As I sang the words to that George Jones song I realized that I really missed my closeness with God; the words began describing a picture of me without Him. That’s why the song came into my head. It was God speaking to me the way he always does. I sang the words in that song describing my feelings for Liz, but they came to me from my God. I had become weak, defenseless, and miserable without Him. My life was slowly becoming a picture of me without Him. It was a reminder and a message from my God that he loves me and is always there. I have found that wherever I go he is already there waiting for me. Matthew 28:20

My Pastor, my friend, and brother; Bobby Brown delivered our Sunday lesson about Sampson and how he lost his super strength. Most people think it was because Delilah cut his hair, but that is not true. Sampson got his strength from his faith in God and he lost his strength when he lost his faith in God. In the end he prayed and asked God to give him strength one more time and God answered his prayer.

I’m certainly no Sampson, but God is my source of strength too and without Him I become weak, defenseless, and miserable. “Jesus Is Lord“. I love Him and He loves me.
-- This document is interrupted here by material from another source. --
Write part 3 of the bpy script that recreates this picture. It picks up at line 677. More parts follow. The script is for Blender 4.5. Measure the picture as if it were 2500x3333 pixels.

You also can find strength with God. He is there waiting just like he was for me. All you have to do is ask. “Ask, and it shall be given you; seek, and ye shall find; knock, and it shall be opened unto you” Matthew 7:7

7 Comments on “A Picture Of Me Without You

  1. This is beautiful.
    I guess it’s just being human, why we drift away from God sometimes. Since we are so much happier and more complete when we are putting Him first, it is hard to believe it’s so easy to get distracted. But we all do it.

  2. This touched my heart in so many ways. Your posts are so relatable even though we may not all have the same experiences. Thank you.

  3. Thank you very much Sandra. I only write when compelled to do so. I was told I must write several times a week to be successful, but that’s not why I write. Thank you again for commenting.

  4. Thank you for sharing your experience sir. So grateful we have God for us in times when our hearts are weary and losing faith.
    His comfort is for you always. ?

  5. I find no mater where I run God is always there waiting one me.